Tariff Tango Keeps Feet Still

Market Report for Friday, May 9, 2025

Stocks tiptoed through Friday with all the urgency of a trade negotiator on lunch break. Hints of tariff relief danced through the headlines, but with more hemming than harmony, investors kept their feet mostly still.

Level Change 5/9/25 (%)
– – – – – – – – – – – – – – –

-0.3 Dow
+0.0 Nasdaq
-0.1 Nasdaq 100
-0.1 S&P 500
-0.1 S&P 400
+0.0 S&P 600

After two weeks of climbing on cautious optimism, the market decided to pause and ask whether the good news was real, or just lightly disguised hope. So far, the latter.

Friday brought more talk of US-China tariff “de-escalation,” though the president shifted his preferred rate from a rumored 54% to a firm-sounding 80%, which is de-escalation only if you’re grading on a Himalayan curve.
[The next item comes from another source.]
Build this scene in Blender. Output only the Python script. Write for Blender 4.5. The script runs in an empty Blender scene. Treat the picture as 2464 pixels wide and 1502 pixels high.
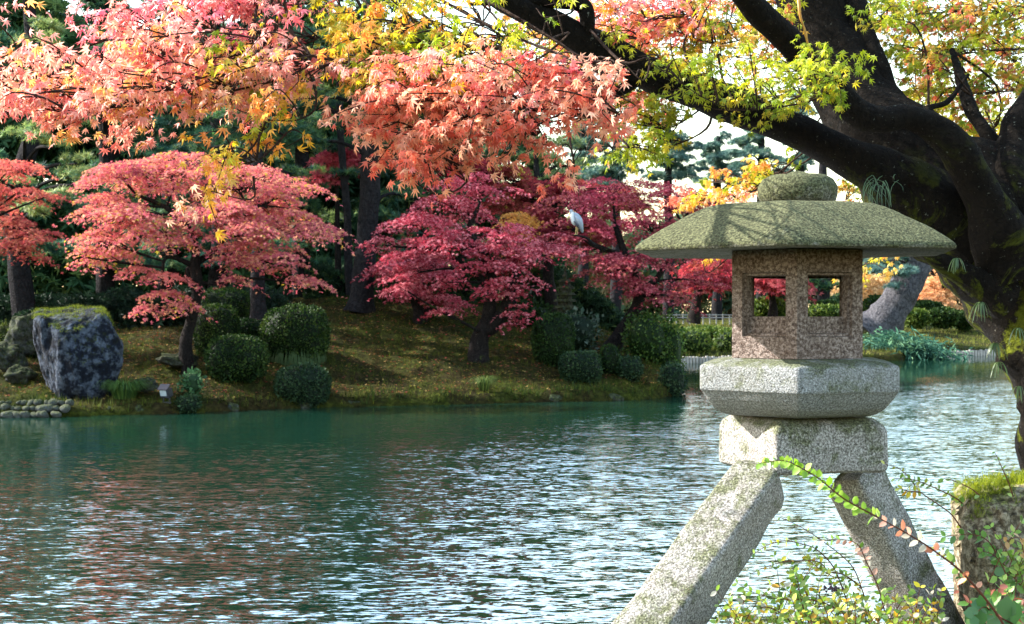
import bpy, bmesh, math, random
import numpy as np
from mathutils import Vector, Matrix
random.seed(7); rng = np.random.default_rng(7)
S = bpy.context.scene
COL = S.collection

# ------------------------------------------------------------------ camera, sky, sun, exposure
EYE = 2.5; F = 3422.0                       # eye height over the pond (m); focal length in units of a 2464 px wide picture
cam_d = bpy.data.cameras.new('camera'); cam = bpy.data.objects.new('camera', cam_d); COL.objects.link(cam)
cam.location = (0, 0, EYE); cam.rotation_euler = (math.pi/2, 0, 0)
cam_d.lens = 50; cam_d.sensor_width = 36; cam_d.clip_end = 2000; cam_d.clip_start = 0.05
cam_d.dof.use_dof = True; cam_d.dof.focus_distance = 6.0; cam_d.dof.aperture_fstop = 14
S.camera = cam
SUN_EL = math.radians(37)
SUN = Vector((-0.975*math.cos(SUN_EL), 0.22*math.cos(SUN_EL), math.sin(SUN_EL))).normalized()   # towards the sun
W = bpy.data.worlds.new('World'); S.world = W; W.use_nodes = True
nt = W.node_tree; nt.nodes.clear()
sky = nt.nodes.new('ShaderNodeTexSky'); sky.sky_type = 'NISHITA'; sky.sun_disc = False
sky.sun_elevation = SUN_EL; sky.sun_rotation = math.atan2(SUN.x, SUN.y)
sky.air_density = 1.7; sky.dust_density = 1.2; sky.ozone_density = 1.2
bg = nt.nodes.new('ShaderNodeBackground'); bg.inputs[1].default_value = 0.15
ow = nt.nodes.new('ShaderNodeOutputWorld'); nt.links.new(sky.outputs[0], bg.inputs[0]); nt.links.new(bg.outputs[0], ow.inputs[0])
sl = bpy.data.lights.new('sun', 'SUN'); sl.energy = 4.2; sl.angle = math.radians(0.5); sl.color = (1, .96, .9)
so = bpy.data.objects.new('sun', sl); COL.objects.link(so); so.rotation_euler = SUN.to_track_quat('Z', 'Y').to_euler()
S.view_settings.view_transform = 'Standard'; S.view_settings.look = 'None'
S.view_settings.exposure = 2.15; S.view_settings.gamma = 1; S.view_settings.use_curve_mapping = False
S.cycles.use_denoising = True
try: S.cycles.denoiser = 'OPENIMAGEDENOISE'
except Exception: pass
S.cycles.max_bounces = 7; S.cycles.transparent_max_bounces = 8; S.cycles.caustics_reflective = False; S.cycles.caustics_refractive = False
S.cycles.sample_clamp_indirect = 6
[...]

Still, the idea that tariffs might one day go from punishing to merely painful kept investors from bolting. Unfortunately, valuations already reflect a sunnier outcome. The S&P 500 is back to 21x forward earnings, which assumes double-digit growth through political crosswinds, supply chain snarls, and consumers who increasingly shop with their sighs.

The Fed, meanwhile, held its fire—and its script. The Fedspeak posse rode out Friday, each talking-point gunslinger sounding off in a slightly different register of “not yet.”

Governor Kugler pointed to economic resilience as a reason to wait. Governor Barr warned that tariffs could push inflation and unemployment higher, and not in a way that makes decision-making any easier. New York’s Williams delivered the high-school lesson: without price stability, there’s no economic stability. And Richmond’s Barkin reminded analysts that retailers can’t pass on costs to consumers who’ve already passed out.

In short: the Fed is in wait-and-see mode, a position that sounds to those hankering for a preemptive rate cut like nap-and-mutter.

Among individual stocks, Nvidia (NVDA -0.6%) made headlines for the wrong reasons—again—by prepping a weaker chip to dodge US restrictions and maintain its China presence. Taiwan Semi (TSM +0.7%), by contrast, flexed with a 50% revenue jump in April, as clients rushed to hoard chips before tariffs make them a luxury good.

In the real economy, Expedia (EXPE -7.3%) cut guidance and dimmed the lights on US travel demand, while Lyft (LYFT +28.1%) soared on a better quarter and the novel theory that tariff-bloated car prices might drive more people into rideshares. Why buy a $40,000 car when you can get chauffeured around by someone else’s student loan debt for $12?

It’s a fair point—and one the Fed may ponder, once it finishes pondering the last thing it pondered.